If you're reading this paper, there's a very good chance you could actually accomplish this for one person, if you got up off your rear and put your heart in gear.

And that's what I'm talking about. What if every one of you found just one person you could vouch for? Well, the whole economy would spin around like an angry cow and come back the other way, full of mean and muscle.

But back to the statistics.

In 1990, the population of Lee County had jumped by 130,000 in 10 years, to a whopping 335,000 people or so. In January of that year, there were 6,000 unemployed. But by January of '92, about 13,425 were staggering around without work.

Those were tough times here on the Gulf Coast, but they got easier.

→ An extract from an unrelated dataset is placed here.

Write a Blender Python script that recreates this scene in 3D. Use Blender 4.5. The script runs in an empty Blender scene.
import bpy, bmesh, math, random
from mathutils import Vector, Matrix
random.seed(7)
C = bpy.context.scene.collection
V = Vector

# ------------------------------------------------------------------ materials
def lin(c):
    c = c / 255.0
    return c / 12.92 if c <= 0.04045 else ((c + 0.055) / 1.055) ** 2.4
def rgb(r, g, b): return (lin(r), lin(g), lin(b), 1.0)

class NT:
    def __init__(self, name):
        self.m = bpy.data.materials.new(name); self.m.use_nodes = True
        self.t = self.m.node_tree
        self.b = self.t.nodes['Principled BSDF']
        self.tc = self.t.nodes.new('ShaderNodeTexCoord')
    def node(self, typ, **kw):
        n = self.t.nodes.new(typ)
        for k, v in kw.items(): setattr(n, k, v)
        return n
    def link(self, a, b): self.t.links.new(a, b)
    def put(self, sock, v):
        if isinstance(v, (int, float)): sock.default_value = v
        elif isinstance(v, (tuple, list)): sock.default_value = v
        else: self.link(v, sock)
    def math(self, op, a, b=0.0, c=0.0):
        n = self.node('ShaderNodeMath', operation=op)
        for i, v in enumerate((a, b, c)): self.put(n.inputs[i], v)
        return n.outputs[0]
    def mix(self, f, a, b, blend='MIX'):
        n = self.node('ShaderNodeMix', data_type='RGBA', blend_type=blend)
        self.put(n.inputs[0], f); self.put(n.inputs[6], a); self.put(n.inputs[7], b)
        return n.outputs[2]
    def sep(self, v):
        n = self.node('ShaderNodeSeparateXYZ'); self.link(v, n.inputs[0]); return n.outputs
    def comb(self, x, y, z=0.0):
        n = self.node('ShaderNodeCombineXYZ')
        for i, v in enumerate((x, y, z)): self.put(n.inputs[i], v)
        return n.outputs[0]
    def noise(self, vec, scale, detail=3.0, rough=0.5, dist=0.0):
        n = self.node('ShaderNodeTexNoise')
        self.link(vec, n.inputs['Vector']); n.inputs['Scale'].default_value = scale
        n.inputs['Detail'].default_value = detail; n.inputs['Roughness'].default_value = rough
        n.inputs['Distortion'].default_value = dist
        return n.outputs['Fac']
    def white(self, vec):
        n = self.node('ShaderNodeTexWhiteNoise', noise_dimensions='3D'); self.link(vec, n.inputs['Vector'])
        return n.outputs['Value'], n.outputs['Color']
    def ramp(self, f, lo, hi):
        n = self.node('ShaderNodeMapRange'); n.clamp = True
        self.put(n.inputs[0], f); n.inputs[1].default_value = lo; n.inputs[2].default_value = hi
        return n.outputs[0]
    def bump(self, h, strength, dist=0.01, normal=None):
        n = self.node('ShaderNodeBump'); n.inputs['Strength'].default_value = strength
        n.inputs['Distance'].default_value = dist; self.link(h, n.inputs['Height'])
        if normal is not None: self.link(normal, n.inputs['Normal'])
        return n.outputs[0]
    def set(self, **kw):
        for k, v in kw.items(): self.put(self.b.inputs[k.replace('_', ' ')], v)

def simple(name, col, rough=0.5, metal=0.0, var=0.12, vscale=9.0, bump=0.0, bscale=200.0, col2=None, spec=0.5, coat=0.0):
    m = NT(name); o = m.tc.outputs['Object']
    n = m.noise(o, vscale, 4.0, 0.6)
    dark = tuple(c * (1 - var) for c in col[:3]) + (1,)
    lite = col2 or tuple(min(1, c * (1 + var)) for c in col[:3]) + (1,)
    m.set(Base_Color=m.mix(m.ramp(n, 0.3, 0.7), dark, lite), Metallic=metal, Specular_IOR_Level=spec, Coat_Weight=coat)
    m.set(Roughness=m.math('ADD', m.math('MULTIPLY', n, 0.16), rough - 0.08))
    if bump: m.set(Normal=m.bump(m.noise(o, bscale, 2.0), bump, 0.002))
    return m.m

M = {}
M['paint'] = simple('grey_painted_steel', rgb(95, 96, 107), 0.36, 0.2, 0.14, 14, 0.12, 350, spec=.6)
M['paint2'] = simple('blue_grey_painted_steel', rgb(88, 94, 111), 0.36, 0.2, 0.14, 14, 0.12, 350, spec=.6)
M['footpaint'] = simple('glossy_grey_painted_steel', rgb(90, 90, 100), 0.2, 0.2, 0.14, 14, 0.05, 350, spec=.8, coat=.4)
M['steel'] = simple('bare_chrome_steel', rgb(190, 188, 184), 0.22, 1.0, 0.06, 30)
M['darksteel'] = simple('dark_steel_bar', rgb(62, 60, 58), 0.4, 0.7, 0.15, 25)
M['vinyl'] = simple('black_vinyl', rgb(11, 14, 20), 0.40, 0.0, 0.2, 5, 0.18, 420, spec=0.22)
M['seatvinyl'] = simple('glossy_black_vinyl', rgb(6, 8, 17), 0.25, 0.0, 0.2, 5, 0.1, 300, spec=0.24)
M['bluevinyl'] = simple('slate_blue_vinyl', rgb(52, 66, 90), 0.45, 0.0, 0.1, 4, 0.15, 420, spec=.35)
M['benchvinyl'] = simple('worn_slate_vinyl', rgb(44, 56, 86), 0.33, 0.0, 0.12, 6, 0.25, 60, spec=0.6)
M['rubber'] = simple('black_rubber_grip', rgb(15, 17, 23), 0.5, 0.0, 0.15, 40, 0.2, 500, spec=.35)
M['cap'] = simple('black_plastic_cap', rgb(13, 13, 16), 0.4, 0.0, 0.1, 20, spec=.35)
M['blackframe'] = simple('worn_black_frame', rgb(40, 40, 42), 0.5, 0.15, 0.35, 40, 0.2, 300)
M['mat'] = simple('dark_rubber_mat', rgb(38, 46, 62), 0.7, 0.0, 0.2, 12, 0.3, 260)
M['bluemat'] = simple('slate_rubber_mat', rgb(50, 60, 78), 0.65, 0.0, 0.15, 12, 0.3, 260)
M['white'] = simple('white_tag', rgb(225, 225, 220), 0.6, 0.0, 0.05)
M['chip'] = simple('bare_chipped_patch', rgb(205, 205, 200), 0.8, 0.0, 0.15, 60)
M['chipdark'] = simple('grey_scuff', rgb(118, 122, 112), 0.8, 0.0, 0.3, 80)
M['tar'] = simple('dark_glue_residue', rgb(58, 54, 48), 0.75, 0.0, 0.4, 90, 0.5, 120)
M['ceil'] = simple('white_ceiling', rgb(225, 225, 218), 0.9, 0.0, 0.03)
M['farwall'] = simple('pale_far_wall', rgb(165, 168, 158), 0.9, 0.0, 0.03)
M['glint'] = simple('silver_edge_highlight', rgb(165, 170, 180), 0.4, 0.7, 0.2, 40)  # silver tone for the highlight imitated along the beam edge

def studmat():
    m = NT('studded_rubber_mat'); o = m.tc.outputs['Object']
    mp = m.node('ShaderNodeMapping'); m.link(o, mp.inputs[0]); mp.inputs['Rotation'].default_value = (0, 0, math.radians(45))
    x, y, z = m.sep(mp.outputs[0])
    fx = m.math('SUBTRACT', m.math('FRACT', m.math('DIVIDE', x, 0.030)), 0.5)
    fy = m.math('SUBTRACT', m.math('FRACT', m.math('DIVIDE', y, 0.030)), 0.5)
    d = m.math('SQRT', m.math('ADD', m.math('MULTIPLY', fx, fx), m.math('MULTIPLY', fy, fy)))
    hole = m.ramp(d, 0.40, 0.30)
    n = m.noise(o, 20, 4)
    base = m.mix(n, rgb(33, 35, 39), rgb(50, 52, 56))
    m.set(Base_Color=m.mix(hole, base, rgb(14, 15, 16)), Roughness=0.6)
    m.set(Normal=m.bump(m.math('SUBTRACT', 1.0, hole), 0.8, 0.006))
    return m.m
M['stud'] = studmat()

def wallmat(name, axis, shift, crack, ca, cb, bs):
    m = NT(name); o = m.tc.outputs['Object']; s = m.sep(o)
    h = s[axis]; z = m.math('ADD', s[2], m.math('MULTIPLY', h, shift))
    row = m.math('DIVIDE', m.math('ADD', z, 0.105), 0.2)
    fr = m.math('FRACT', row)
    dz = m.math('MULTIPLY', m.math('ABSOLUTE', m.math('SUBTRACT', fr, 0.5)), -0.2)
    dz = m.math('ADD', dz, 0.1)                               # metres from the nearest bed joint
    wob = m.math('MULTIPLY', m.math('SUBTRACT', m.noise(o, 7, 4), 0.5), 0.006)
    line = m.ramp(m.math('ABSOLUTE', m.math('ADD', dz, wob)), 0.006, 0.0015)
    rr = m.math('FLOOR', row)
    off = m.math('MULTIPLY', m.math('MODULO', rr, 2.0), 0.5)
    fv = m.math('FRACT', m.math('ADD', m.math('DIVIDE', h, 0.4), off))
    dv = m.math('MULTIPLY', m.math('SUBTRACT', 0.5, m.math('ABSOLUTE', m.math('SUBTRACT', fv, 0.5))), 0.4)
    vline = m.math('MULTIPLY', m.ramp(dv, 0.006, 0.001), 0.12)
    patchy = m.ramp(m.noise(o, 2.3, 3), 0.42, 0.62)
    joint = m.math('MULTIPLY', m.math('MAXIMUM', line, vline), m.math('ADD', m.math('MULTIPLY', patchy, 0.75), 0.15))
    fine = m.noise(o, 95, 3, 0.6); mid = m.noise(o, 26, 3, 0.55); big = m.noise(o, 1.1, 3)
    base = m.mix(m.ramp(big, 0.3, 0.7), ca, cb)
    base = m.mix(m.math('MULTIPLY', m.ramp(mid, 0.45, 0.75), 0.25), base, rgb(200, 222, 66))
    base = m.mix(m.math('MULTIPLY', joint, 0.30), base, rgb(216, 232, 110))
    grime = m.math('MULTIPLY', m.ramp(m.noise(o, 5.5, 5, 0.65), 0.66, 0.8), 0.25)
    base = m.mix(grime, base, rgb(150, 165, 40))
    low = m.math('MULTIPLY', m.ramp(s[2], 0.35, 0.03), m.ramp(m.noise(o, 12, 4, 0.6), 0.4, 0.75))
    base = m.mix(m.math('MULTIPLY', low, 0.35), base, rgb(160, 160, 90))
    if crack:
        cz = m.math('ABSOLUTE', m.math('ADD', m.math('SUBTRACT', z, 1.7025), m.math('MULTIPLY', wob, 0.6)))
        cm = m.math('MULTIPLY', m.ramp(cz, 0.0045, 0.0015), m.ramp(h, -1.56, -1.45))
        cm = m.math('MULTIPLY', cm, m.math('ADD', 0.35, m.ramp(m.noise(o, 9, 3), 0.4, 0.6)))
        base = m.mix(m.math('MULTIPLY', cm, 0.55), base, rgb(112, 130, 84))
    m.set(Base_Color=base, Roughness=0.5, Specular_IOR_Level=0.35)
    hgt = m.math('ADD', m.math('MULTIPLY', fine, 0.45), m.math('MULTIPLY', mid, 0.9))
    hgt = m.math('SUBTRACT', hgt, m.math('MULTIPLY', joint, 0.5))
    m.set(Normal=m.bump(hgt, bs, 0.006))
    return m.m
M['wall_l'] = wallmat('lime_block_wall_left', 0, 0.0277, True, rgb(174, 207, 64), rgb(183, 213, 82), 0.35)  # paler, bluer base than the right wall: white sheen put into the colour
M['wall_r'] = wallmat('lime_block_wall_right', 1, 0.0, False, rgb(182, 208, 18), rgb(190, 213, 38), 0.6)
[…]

Year by year, while the population of Lee County increased, the number of those who couldn't find work went down and stayed down. Those figures hovered between about 10,000 or 11,000 at most, and maybe 7,000 to 8,000, depending on the year.

Then along came the early years of this decade. At Christmas in 2005, with about 545,000 Lee County residents, only 6,976 were listed as unemployed. Notice I'm not giving you percentages? That's because every one of them is a person.

And that was about the time Dan Grzesiak came to Florida (he moved into the Clearwater area, first).

Dan avoided becoming one of those numbers only because he works when he can, at whatever he can. But now he's hovering on the edge of the numbers. Here's what he told me:

"In 2.5 years I've sent out 310 resumes in my field. I get them back, or somebody tells me I'm way overqualified. But a lot of the time I got dressed, I showered, I drove there, and I said, 'I want to talk to you, I want to work.'

"I have too much education and background to be doing what I'm doing (helping to manage a golf course), but that's the opportunity now. You can either sit at home and complain, or go get something. I'm trying to show people that I can work. And you know what? I'm still optimistic. Somebody is going see me hustling, and figure they need me."

How about you?

(NOTE: Figures come from the Florida Agency for Workforce Innovation, and the U.S. Census Bureau.)